Aber glücklicherweise setzte sich, sprichwörtlich fünf nach zwölf, aufgrund der damit massiv zurückgehenden Fahrgastzahlen die Einsicht durch, dass die Bahn ein wesentliches Zugpferd für den Tourismus ist. Und nach einem erstmal Probeweisen und dann wieder dauerhaften Nostalgiebetrieb bis Birkfeld hat es die Bahn geschafft zu überleben. Nachdem sich die StLB zurückgezogen hatte, gründete sich unter Federführung der örtlichen Touristikverbände die Feistritztalbahn-Betriebs-GmbH, die den Bummelzugverkehr betreibt. Dank dem unermüdlichen Einsatz ihrer Freunde schafft die Bahn inzwischen so etwas wie eine schwarze Null in den Bilanzen und ist eine aus dem örtlichen Tourismus eigentlich nicht mehr wegzudenkende Attraktion.

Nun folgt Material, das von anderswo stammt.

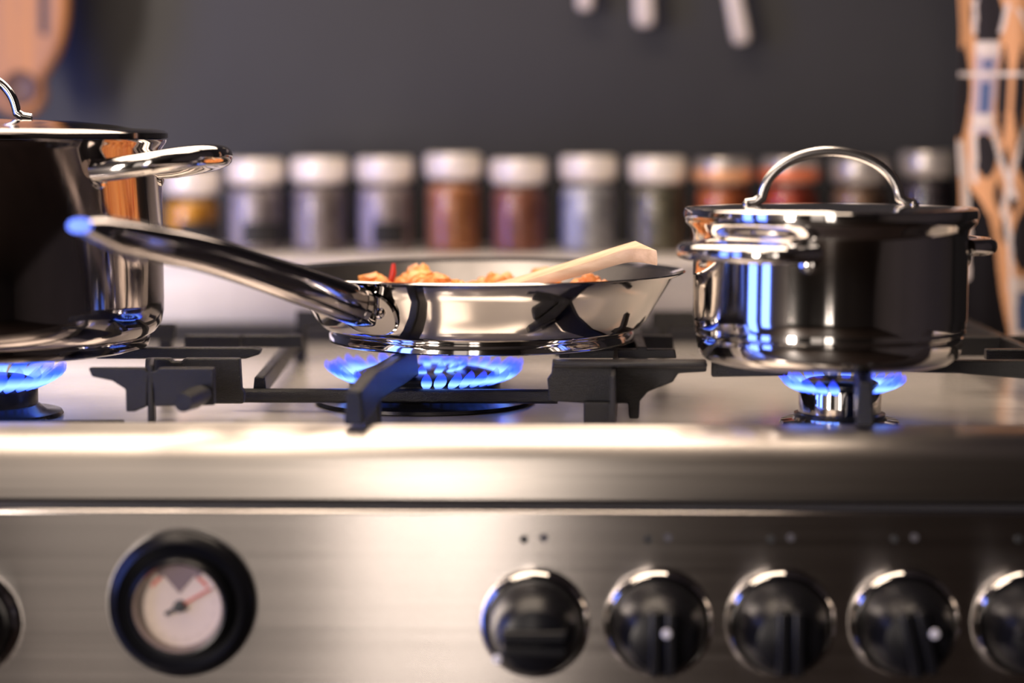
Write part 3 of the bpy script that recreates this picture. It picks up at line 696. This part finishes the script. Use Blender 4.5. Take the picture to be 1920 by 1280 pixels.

Das 100-Jährige Jubiläum im Jahre 1011 bei dem mindestens ganauso viel Politprominenz erschienen ist wie seinerzeit bei der Gründung der Bahn, zeigte ganz deutlich, dass unsere Bahn, ehemals als „Spielerei einiger Eisenbahnverrückten“ belächelt, inzwischen als Leitbetrieb für den Tourismus der Region immens wichtig ist. Dank steigender Fahrgastzahlen und einer erfreulicher Auslastung unserer Züge können wir unsere laufenden Kosten finanzieren, und dazu kommt noch, dass inzwischen doch der eine oder andere Euro für größere Ausgaben, wie z.B. die Generalüberholung unserer Kh 101 von oben her zu uns fließt.

So können wir zuversichtlich in die Zukunft schauen und uns noch auf viele Jahre zusammen mit unseren Gästen an unserer geliebeten Feistritztalbahn erfreuen!